Carrie is also incapable of making decisions via rational thought. She’s never shown to wrestle with her choices on moral grounds (and Dreiser took criticism in his day for that). She becomes outraged and aggrieved when she learns men have deceived her; she understands that a married man who courts another woman is committing an immoral act. But Dreiser doesn’t depict her as feeling regret for walking out on either of the men she sleeps with, or for committing adultery herself — not because she’s amoral but because she doesn’t rationally consider her actions and their consequences. It’s just not in her make-up to do so.

(Interestingly, there is never a suggestion that she risks becoming pregnant. Dreiser is clearly attuned to the awful conditions of 19th sweatshops, the suffering of poor shop girls, and the grinding, soul-killing effects of inescapable poverty — but he never brings into the picture the added burden that would befall Carrie or others like her should they become unmarried mothers.)

And Dreiser closes the novel with a couple pages of expository writing — observations on the human condition — in which he essentially excuses Carrie for any moral transgressions she might have committed.

If honest labor be unremunerative and difficult to endure; if it be the long, long road which never reaches beauty, but wearies the feet and the heart; if the drag to follow beauty be such that one abandons the admired way, taking rather the despised path leading to her dreams quickly, who shall cast the first stone?

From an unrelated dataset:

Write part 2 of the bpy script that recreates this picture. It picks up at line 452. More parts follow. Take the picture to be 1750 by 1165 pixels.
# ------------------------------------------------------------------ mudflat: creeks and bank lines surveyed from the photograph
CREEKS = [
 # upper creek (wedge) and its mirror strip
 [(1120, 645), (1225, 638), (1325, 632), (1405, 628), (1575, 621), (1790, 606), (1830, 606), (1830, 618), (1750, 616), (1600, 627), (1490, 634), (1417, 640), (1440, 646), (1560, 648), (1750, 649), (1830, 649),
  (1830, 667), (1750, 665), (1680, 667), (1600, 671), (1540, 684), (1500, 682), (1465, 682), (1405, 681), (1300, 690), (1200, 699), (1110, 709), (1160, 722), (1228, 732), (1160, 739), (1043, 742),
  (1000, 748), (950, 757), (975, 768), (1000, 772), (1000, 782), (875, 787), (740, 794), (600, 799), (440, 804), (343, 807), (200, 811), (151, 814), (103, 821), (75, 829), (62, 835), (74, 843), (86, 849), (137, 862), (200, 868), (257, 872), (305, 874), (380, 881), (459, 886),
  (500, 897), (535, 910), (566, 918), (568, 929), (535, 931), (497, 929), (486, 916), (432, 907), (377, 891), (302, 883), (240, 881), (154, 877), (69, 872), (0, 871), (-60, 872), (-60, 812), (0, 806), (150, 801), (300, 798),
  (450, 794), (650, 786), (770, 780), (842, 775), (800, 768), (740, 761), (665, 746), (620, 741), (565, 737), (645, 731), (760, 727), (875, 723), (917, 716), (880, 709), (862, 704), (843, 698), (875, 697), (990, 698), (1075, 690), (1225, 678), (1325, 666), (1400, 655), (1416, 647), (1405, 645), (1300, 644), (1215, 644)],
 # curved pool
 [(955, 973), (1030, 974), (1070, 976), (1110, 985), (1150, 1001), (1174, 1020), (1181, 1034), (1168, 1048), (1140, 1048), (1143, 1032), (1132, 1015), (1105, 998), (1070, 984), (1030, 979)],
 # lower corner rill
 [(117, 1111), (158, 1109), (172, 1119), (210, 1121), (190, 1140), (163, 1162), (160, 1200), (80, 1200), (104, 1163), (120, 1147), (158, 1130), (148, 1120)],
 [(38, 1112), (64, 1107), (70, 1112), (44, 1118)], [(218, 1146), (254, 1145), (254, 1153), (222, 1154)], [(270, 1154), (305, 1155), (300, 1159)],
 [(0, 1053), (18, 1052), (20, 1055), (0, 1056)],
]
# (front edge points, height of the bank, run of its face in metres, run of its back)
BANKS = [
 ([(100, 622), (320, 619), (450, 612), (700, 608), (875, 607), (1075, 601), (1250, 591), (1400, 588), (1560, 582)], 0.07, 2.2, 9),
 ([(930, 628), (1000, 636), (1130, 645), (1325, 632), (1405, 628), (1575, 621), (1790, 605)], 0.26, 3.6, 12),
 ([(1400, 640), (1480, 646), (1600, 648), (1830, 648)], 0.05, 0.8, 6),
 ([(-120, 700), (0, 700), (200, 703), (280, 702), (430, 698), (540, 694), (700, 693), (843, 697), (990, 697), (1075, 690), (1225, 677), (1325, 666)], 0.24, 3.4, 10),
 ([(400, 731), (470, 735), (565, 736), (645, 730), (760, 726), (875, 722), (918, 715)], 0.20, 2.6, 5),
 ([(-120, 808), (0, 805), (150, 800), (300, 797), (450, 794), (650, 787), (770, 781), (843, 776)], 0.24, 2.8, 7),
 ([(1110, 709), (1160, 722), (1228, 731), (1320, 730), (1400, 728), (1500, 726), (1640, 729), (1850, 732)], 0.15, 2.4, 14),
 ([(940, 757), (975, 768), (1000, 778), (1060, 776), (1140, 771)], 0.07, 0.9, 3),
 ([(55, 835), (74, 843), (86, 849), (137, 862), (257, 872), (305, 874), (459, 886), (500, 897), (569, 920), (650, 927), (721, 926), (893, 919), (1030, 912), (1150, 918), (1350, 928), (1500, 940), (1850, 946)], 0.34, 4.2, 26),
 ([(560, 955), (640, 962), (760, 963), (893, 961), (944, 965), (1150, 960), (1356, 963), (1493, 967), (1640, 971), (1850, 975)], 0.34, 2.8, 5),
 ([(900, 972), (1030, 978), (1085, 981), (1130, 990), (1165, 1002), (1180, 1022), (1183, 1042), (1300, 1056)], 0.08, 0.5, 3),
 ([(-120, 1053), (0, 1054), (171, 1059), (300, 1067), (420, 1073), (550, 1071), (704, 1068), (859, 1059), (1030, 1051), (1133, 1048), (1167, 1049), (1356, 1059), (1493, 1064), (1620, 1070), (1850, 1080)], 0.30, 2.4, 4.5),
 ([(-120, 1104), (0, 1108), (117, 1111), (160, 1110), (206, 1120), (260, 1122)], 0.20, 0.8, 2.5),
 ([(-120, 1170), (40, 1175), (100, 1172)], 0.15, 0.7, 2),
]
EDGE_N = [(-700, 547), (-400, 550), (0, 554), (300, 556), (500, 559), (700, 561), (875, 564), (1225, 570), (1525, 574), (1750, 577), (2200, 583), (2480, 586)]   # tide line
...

Not evil, but longing for that which is better more often directs the steps of the erring. Not evil, but goodness more often allures the feeling mind unused to reason.

Socialism is, of course, a model predicated on a materialist worldview. It proposes that humanity’s problems can be solved by re-organizing humans socially. There is no need for God or an afterlife or anything beyond the material world, because The Good is to be achieved in this world, not by following the rules of some other plane or order of being.

And Dreiser’s descriptions of human suffering in the urban environments of 1899-1900 are poignant. Many people migrated to our American cities during that period, took jobs in factories and sweatshops, toiled long hours under difficult if not dangerous conditions, were broken down (gradually then all at once) by exhaustion or illness or old age or bad luck, and suffered and died anonymously and alone.

Reading what he wrote 120 years ago reminds us that the problems we face in our cities today are not new ones.

It is also a window into the early days of our experiment in applying materialism to problems like homelessness and poverty.

I’m tempted to characterize Dreiser’s concept humanity as grim and hopeless — except I can’t. Because there’s something else in his depiction of Carrie: he shows her as continually longing for something better.

It is what, within the world of this novel, redeems her.

“Man ever errs the while he strives,” writes Goethe in Faust, and when Faust’s soul is carried to heaven, the angels sing: “Whoever strives in ceaseless toil / him we may grant redemption.”

And so I ask: despite himself, did Theodore Dreiser realize that his Sister Carrie had a soul?